L'Algérie est appelée à déjouer ces visées «interventionnistes» que le pays d'Obama veut lui faire exécuter. Il est vrai qu'elle n'a eu de cesse d'affirmer qu'elle tient au respect de ses deux principes constitutionnels. Seule carte en main qu'elle a, c'est de gagner le plus possible de temps pour ne pas céder aux sons des mauvaises sirènes. Elle pourra d'autant plus le faire si l'on sait que l'équipe Obama atteindra son mid-term dès l'année prochaine. Le président Obama sera en effet à mi-chemin de son 2e et dernier mandat en tant chef de la Maison-Blanche. Le général Rodriguez a bien fait de noter devant les journalistes algériens que «nous, militaires américains, sommes contrôlés par les civils». Dès 2015, le président élu aura plus de difficultés à faire accepter ses décisions par le congrès américain. Ce sera le compte à rebours pour lui. Ses détracteurs commenceront à lui dresser son bilan. L'histoire lui retiendra qu'il a freiné des velléités de son entourage en faveur d'une intervention militaire en Syrie et en Iran.

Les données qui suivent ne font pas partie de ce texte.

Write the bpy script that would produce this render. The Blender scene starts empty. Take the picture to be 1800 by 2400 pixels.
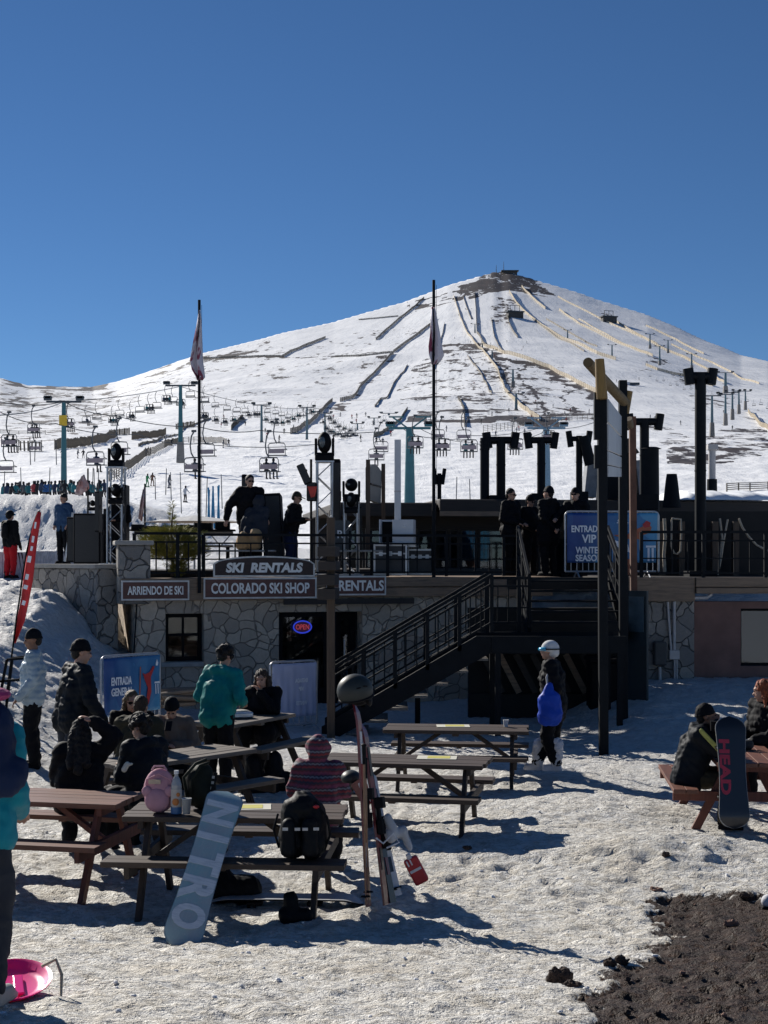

Il aura même été obligé de «slalomer» dans ses déclarations sur les agissements terroristes d'Israël sur la Palestine occupée pour éviter d'avoir contre lui les démons juifs. Il n'aura en principe pas le temps de décider d'une autre guerre contre la Libye. D'ici à ce que l'Amérique élira un nouveau président, Alger aura trouvé les bons subterfuges pour faire valoir ses principes et sa raison? d'Etat. Elle a déjà gagné diplomatiquement en réussissant à réunir tous les antagonistes maliens à la table des négociations. Elle doit alors trouver les moyens de sa politique envers la Libye.